Free and legal MP3: Bear in Heaven (driven yet spacey indie rock)

“Lovesick Teenagers” – Bear in Heaven

Can a song be spacey and determined at the same time? “Lovesick Teenagers” seems to manage this unusual effect. Determination is heard through the relentless pulse of the snare-free beat along with front man Jon Philpot’s purposeful tenor, which sounds like someone with a wavery voice trying not to waver. And the melody itself seems also to possess an endearing sort of tenaciousness in the way it keeps leaping up a fourth on every syllable it seeks to emphasize.
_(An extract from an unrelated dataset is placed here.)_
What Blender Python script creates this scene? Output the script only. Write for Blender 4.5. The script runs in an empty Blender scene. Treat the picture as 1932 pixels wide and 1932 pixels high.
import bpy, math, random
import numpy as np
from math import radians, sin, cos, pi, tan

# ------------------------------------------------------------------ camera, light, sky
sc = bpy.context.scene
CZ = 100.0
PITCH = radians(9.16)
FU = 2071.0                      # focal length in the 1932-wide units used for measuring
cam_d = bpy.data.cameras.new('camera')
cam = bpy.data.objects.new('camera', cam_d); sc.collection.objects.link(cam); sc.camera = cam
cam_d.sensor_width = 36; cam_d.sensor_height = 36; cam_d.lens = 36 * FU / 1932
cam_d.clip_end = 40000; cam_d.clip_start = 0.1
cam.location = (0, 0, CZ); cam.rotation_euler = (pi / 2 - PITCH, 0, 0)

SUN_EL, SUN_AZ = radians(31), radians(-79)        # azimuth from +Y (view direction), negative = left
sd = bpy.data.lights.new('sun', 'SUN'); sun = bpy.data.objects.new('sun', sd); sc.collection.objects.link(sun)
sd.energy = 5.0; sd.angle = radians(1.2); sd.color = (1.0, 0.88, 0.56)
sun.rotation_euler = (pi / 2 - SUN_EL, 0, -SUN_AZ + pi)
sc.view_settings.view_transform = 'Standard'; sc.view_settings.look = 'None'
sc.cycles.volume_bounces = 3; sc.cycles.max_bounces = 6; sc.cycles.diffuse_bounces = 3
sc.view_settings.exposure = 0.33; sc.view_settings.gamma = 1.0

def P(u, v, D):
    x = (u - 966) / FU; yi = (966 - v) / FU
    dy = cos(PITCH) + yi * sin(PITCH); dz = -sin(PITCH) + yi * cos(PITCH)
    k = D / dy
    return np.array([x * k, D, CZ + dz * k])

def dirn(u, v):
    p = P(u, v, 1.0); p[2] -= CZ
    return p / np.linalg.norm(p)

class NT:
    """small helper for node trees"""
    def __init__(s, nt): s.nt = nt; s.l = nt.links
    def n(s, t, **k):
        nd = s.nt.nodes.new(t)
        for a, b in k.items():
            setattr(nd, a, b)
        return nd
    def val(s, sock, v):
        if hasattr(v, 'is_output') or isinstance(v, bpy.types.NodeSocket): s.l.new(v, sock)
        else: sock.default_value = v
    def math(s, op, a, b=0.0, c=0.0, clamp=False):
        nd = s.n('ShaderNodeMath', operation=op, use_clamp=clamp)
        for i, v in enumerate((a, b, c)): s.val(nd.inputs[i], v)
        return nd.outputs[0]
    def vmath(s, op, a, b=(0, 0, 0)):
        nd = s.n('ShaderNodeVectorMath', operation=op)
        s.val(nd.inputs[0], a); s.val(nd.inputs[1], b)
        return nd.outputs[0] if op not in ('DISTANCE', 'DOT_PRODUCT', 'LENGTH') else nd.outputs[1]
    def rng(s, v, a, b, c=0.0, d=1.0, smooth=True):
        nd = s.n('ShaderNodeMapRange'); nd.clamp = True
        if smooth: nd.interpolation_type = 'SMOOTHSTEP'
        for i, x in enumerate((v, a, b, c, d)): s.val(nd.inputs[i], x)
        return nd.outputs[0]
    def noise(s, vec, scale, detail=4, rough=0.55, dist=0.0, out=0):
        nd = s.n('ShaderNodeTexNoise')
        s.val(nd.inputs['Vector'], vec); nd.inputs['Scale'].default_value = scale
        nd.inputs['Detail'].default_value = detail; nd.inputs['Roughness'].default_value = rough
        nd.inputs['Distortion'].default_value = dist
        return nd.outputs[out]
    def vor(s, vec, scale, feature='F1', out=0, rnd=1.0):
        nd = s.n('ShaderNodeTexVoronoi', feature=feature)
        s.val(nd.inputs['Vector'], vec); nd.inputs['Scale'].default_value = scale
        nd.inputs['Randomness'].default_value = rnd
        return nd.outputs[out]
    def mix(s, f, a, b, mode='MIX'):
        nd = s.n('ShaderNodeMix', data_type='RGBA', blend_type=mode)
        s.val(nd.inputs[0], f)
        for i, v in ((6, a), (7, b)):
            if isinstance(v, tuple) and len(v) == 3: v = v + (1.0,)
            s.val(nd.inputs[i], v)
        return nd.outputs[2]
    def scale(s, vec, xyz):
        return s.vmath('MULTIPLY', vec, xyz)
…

But the spaciness too comes in various guises. Echoey, rocket-like synthesizers, sure. You’ll hear those right away. But it’s also there in the synth’s ongoing throb, which moves at twice the pace of the drumbeat, and lends a sci-fi-cartoon-iness to the proceedings. The chorus, when it arrives, arrives in a wash of psychedelic effects–soaring synths, fuzzed-up vocals, glitchy accents–even though, if you listen, you’ll see that the driving drumbeat persists underneath it all. And look how the song’s final moment pretty much encapsulates the underlying aural paradox, being at once the epitome of driving determination–a “sting,” as we used to call it in radio (meaning a sharp, abrupt ending)–and moony vagueness, since the sting echoes afterwards with the faintest of synthetic wind sounds.

Bear in Heaven is a quartet of Southerners who landed in Brooklyn and have been recording since 2003. “Lovesick Teenagers” is a song from Beast Rest Forth Mouth, the band’s third album, released this month on Hometapes Records.